WRITTEN TASK
Read the data and repeat all of it exactly.

DATA

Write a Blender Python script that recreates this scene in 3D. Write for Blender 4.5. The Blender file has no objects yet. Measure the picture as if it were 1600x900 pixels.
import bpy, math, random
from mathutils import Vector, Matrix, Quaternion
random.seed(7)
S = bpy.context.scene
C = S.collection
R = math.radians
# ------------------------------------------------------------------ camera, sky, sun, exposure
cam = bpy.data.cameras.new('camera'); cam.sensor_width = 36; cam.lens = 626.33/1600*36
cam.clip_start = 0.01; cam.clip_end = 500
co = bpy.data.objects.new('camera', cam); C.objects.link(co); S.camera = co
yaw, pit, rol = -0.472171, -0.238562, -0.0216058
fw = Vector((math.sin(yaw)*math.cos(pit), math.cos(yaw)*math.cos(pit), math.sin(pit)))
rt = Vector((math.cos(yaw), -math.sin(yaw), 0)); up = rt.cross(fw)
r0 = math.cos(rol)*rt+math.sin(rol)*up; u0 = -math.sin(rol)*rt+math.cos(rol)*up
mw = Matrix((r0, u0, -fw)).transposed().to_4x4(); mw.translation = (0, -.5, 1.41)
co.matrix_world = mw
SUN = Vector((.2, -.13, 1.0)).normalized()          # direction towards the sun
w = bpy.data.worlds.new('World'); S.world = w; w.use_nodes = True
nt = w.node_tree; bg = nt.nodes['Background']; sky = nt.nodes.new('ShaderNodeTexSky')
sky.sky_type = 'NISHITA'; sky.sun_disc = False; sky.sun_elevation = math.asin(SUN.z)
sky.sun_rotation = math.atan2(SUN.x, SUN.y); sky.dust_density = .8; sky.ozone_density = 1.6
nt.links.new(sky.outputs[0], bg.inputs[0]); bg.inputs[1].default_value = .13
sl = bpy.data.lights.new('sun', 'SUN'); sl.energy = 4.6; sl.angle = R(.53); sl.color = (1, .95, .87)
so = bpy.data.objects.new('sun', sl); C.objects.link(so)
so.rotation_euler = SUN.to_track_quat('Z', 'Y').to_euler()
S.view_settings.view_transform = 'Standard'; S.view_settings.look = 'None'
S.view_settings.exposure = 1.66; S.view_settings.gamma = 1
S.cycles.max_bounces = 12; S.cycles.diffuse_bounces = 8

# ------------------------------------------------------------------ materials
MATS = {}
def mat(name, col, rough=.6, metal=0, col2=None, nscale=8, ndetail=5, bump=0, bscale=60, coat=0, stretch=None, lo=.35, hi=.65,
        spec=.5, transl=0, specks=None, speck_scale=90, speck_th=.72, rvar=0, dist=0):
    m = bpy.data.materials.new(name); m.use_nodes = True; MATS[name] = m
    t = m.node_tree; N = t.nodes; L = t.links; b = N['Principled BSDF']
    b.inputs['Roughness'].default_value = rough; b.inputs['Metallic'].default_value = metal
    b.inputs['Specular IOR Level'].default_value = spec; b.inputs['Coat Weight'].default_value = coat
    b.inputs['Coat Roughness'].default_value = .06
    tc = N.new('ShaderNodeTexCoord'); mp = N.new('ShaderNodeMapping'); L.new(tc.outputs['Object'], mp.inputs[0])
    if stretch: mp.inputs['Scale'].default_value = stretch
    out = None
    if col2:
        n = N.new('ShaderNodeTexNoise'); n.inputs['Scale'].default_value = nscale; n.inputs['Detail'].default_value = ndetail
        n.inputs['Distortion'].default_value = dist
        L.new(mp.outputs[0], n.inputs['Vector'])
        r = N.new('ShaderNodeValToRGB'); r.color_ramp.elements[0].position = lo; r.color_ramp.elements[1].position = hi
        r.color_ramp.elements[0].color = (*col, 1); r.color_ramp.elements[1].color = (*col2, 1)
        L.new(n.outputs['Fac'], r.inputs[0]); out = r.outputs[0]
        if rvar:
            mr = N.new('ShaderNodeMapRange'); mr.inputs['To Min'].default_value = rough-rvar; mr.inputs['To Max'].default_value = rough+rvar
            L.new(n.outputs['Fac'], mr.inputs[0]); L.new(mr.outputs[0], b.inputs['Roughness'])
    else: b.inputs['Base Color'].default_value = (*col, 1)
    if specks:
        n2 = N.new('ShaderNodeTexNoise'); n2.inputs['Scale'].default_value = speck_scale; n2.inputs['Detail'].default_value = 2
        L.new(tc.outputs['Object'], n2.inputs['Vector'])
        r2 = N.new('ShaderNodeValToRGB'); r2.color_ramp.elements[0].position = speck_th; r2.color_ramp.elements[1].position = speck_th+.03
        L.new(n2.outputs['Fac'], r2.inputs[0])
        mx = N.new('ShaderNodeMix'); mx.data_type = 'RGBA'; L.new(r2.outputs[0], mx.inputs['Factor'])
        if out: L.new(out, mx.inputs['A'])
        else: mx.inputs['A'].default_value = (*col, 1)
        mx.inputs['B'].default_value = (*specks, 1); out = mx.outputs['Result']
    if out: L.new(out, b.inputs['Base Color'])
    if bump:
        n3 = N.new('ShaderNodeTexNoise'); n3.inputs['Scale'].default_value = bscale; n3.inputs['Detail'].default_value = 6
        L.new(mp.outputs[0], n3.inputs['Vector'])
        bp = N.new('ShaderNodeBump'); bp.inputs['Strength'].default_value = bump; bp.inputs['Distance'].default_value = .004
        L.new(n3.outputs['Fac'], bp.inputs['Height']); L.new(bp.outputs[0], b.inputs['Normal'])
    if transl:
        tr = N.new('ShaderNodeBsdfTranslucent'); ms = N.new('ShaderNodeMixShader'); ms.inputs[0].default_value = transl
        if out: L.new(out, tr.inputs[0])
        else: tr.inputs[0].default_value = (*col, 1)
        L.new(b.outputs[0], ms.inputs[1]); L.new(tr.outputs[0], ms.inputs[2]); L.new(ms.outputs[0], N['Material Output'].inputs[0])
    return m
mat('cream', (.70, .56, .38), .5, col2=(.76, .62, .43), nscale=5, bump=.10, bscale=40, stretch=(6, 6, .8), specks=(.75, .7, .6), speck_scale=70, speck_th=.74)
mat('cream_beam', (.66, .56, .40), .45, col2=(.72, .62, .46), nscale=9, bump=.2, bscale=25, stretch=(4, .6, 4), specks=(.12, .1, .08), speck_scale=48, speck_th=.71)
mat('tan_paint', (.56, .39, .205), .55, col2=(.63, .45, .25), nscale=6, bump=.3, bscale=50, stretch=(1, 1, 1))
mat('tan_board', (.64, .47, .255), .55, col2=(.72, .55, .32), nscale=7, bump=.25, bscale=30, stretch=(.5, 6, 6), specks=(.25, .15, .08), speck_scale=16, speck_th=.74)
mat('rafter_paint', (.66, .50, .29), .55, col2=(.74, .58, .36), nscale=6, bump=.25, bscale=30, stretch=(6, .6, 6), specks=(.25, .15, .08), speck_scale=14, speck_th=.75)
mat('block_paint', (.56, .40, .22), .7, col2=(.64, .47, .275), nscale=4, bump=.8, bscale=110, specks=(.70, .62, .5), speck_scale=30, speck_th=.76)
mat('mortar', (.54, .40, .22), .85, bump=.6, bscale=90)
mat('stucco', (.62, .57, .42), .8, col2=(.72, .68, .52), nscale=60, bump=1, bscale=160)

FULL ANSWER
Write a Blender Python script that recreates this scene in 3D. Write for Blender 4.5. The Blender file has no objects yet. Measure the picture as if it were 1600x900 pixels.
import bpy, math, random
from mathutils import Vector, Matrix, Quaternion
random.seed(7)
S = bpy.context.scene
C = S.collection
R = math.radians
# ------------------------------------------------------------------ camera, sky, sun, exposure
cam = bpy.data.cameras.new('camera'); cam.sensor_width = 36; cam.lens = 626.33/1600*36
cam.clip_start = 0.01; cam.clip_end = 500
co = bpy.data.objects.new('camera', cam); C.objects.link(co); S.camera = co
yaw, pit, rol = -0.472171, -0.238562, -0.0216058
fw = Vector((math.sin(yaw)*math.cos(pit), math.cos(yaw)*math.cos(pit), math.sin(pit)))
rt = Vector((math.cos(yaw), -math.sin(yaw), 0)); up = rt.cross(fw)
r0 = math.cos(rol)*rt+math.sin(rol)*up; u0 = -math.sin(rol)*rt+math.cos(rol)*up
mw = Matrix((r0, u0, -fw)).transposed().to_4x4(); mw.translation = (0, -.5, 1.41)
co.matrix_world = mw
SUN = Vector((.2, -.13, 1.0)).normalized()          # direction towards the sun
w = bpy.data.worlds.new('World'); S.world = w; w.use_nodes = True
nt = w.node_tree; bg = nt.nodes['Background']; sky = nt.nodes.new('ShaderNodeTexSky')
sky.sky_type = 'NISHITA'; sky.sun_disc = False; sky.sun_elevation = math.asin(SUN.z)
sky.sun_rotation = math.atan2(SUN.x, SUN.y); sky.dust_density = .8; sky.ozone_density = 1.6
nt.links.new(sky.outputs[0], bg.inputs[0]); bg.inputs[1].default_value = .13
sl = bpy.data.lights.new('sun', 'SUN'); sl.energy = 4.6; sl.angle = R(.53); sl.color = (1, .95, .87)
so = bpy.data.objects.new('sun', sl); C.objects.link(so)
so.rotation_euler = SUN.to_track_quat('Z', 'Y').to_euler()
S.view_settings.view_transform = 'Standard'; S.view_settings.look = 'None'
S.view_settings.exposure = 1.66; S.view_settings.gamma = 1
S.cycles.max_bounces = 12; S.cycles.diffuse_bounces = 8

# ------------------------------------------------------------------ materials
MATS = {}
def mat(name, col, rough=.6, metal=0, col2=None, nscale=8, ndetail=5, bump=0, bscale=60, coat=0, stretch=None, lo=.35, hi=.65,
        spec=.5, transl=0, specks=None, speck_scale=90, speck_th=.72, rvar=0, dist=0):
    m = bpy.data.materials.new(name); m.use_nodes = True; MATS[name] = m
    t = m.node_tree; N = t.nodes; L = t.links; b = N['Principled BSDF']
    b.inputs['Roughness'].default_value = rough; b.inputs['Metallic'].default_value = metal
    b.inputs['Specular IOR Level'].default_value = spec; b.inputs['Coat Weight'].default_value = coat
    b.inputs['Coat Roughness'].default_value = .06
    tc = N.new('ShaderNodeTexCoord'); mp = N.new('ShaderNodeMapping'); L.new(tc.outputs['Object'], mp.inputs[0])
    if stretch: mp.inputs['Scale'].default_value = stretch
    out = None
    if col2:
        n = N.new('ShaderNodeTexNoise'); n.inputs['Scale'].default_value = nscale; n.inputs['Detail'].default_value = ndetail
        n.inputs['Distortion'].default_value = dist
        L.new(mp.outputs[0], n.inputs['Vector'])
        r = N.new('ShaderNodeValToRGB'); r.color_ramp.elements[0].position = lo; r.color_ramp.elements[1].position = hi
        r.color_ramp.elements[0].color = (*col, 1); r.color_ramp.elements[1].color = (*col2, 1)
        L.new(n.outputs['Fac'], r.inputs[0]); out = r.outputs[0]
        if rvar:
            mr = N.new('ShaderNodeMapRange'); mr.inputs['To Min'].default_value = rough-rvar; mr.inputs['To Max'].default_value = rough+rvar
            L.new(n.outputs['Fac'], mr.inputs[0]); L.new(mr.outputs[0], b.inputs['Roughness'])
    else: b.inputs['Base Color'].default_value = (*col, 1)
    if specks:
        n2 = N.new('ShaderNodeTexNoise'); n2.inputs['Scale'].default_value = speck_scale; n2.inputs['Detail'].default_value = 2
        L.new(tc.outputs['Object'], n2.inputs['Vector'])
        r2 = N.new('ShaderNodeValToRGB'); r2.color_ramp.elements[0].position = speck_th; r2.color_ramp.elements[1].position = speck_th+.03
        L.new(n2.outputs['Fac'], r2.inputs[0])
        mx = N.new('ShaderNodeMix'); mx.data_type = 'RGBA'; L.new(r2.outputs[0], mx.inputs['Factor'])
        if out: L.new(out, mx.inputs['A'])
        else: mx.inputs['A'].default_value = (*col, 1)
        mx.inputs['B'].default_value = (*specks, 1); out = mx.outputs['Result']
    if out: L.new(out, b.inputs['Base Color'])
    if bump:
        n3 = N.new('ShaderNodeTexNoise'); n3.inputs['Scale'].default_value = bscale; n3.inputs['Detail'].default_value = 6
        L.new(mp.outputs[0], n3.inputs['Vector'])
        bp = N.new('ShaderNodeBump'); bp.inputs['Strength'].default_value = bump; bp.inputs['Distance'].default_value = .004
        L.new(n3.outputs['Fac'], bp.inputs['Height']); L.new(bp.outputs[0], b.inputs['Normal'])
    if transl:
        tr = N.new('ShaderNodeBsdfTranslucent'); ms = N.new('ShaderNodeMixShader'); ms.inputs[0].default_value = transl
        if out: L.new(out, tr.inputs[0])
        else: tr.inputs[0].default_value = (*col, 1)
        L.new(b.outputs[0], ms.inputs[1]); L.new(tr.outputs[0], ms.inputs[2]); L.new(ms.outputs[0], N['Material Output'].inputs[0])
    return m
mat('cream', (.70, .56, .38), .5, col2=(.76, .62, .43), nscale=5, bump=.10, bscale=40, stretch=(6, 6, .8), specks=(.75, .7, .6), speck_scale=70, speck_th=.74)
mat('cream_beam', (.66, .56, .40), .45, col2=(.72, .62, .46), nscale=9, bump=.2, bscale=25, stretch=(4, .6, 4), specks=(.12, .1, .08), speck_scale=48, speck_th=.71)
mat('tan_paint', (.56, .39, .205), .55, col2=(.63, .45, .25), nscale=6, bump=.3, bscale=50, stretch=(1, 1, 1))
mat('tan_board', (.64, .47, .255), .55, col2=(.72, .55, .32), nscale=7, bump=.25, bscale=30, stretch=(.5, 6, 6), specks=(.25, .15, .08), speck_scale=16, speck_th=.74)
mat('rafter_paint', (.66, .50, .29), .55, col2=(.74, .58, .36), nscale=6, bump=.25, bscale=30, stretch=(6, .6, 6), specks=(.25, .15, .08), speck_scale=14, speck_th=.75)
mat('block_paint', (.56, .40, .22), .7, col2=(.64, .47, .275), nscale=4, bump=.8, bscale=110, specks=(.70, .62, .5), speck_scale=30, speck_th=.76)
mat('mortar', (.54, .40, .22), .85, bump=.6, bscale=90)
mat('stucco', (.62, .57, .42), .8, col2=(.72, .68, .52), nscale=60, bump=1, bscale=160)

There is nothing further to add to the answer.